Em contrapartida, os governos do sul irão liberalizar os serviços públicos, como saúde e educação, assim como os mercados de produtos não-agrícolas, que por sua vez, trará enormes prejuízos aos interesses do povo brasileiro e da economia nacional em favor de uma economia globalizada controlada por empresas multinacionais.

A Via Campesina acredita que é necessário suspender a Rodada de Doha. Acreditamos que não cabe à OMC regular a alimentação e a agricultura nem os serviços públicos. Estamos falando de direitos básicos da sociedade que não podem ser tratados como simples mercadorias. A soberania alimentar dos povos deve ser o princípio sobre o qual devem ser baseados os tratados internacionais.

Entendemos que o governo do Brasil deve defender os interesses de seu povo e não do setor agroexportador. Por isso, exigimos que o governo articule a suspensão das negociações na OMC.

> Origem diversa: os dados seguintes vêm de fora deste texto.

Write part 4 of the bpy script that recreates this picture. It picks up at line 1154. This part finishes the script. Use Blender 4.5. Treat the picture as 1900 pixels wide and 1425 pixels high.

2. Em relação às Conferências de Curitiba sobre o Protocolo de Cartagena (MOP 3) e a Convenção da Diversidade Biológica (COP 8) conclamamos o governo brasileiro a defender as seguintes posições

A) A clara e precisa identificação dos carregamentos com produtos transgênicos com a expressão “Contém OVM’s”, em respeito ao direito dos cidadãos e dos povos de conhecer a origem e qualidade dos alimentos que consomem. Isso representa uma restrição à contaminação da biodiversidade, do setor agrícola e alimentar com transgênicos, que não representam nenhum benefício para camponeses e consumidores.

B) Que os desenvolvedores de produtos transgênicos devam responder por danos resultantes da movimentação internacional e uso desses produtos.

C) A extensão da moratória para adoção das “tecnologias de restrição de uso” (gene terminator – sementes estéreis) pois representam uma séria ameaça de controle da produção de alimentos pelas grandes corporações e de desrespeito ao direito histórico à reprodução das sementes pelos agricultores.

D) Defender medidas que assegurem a proteção da biodiversidade biológica;

E) Defender a proibição das patentes sobre a vida;

Esperamos que o governo brasileiro leve em conta estas posições para defender os interesses de sua população em vez de atender às pressões das transnacionais e do setor agroexportador.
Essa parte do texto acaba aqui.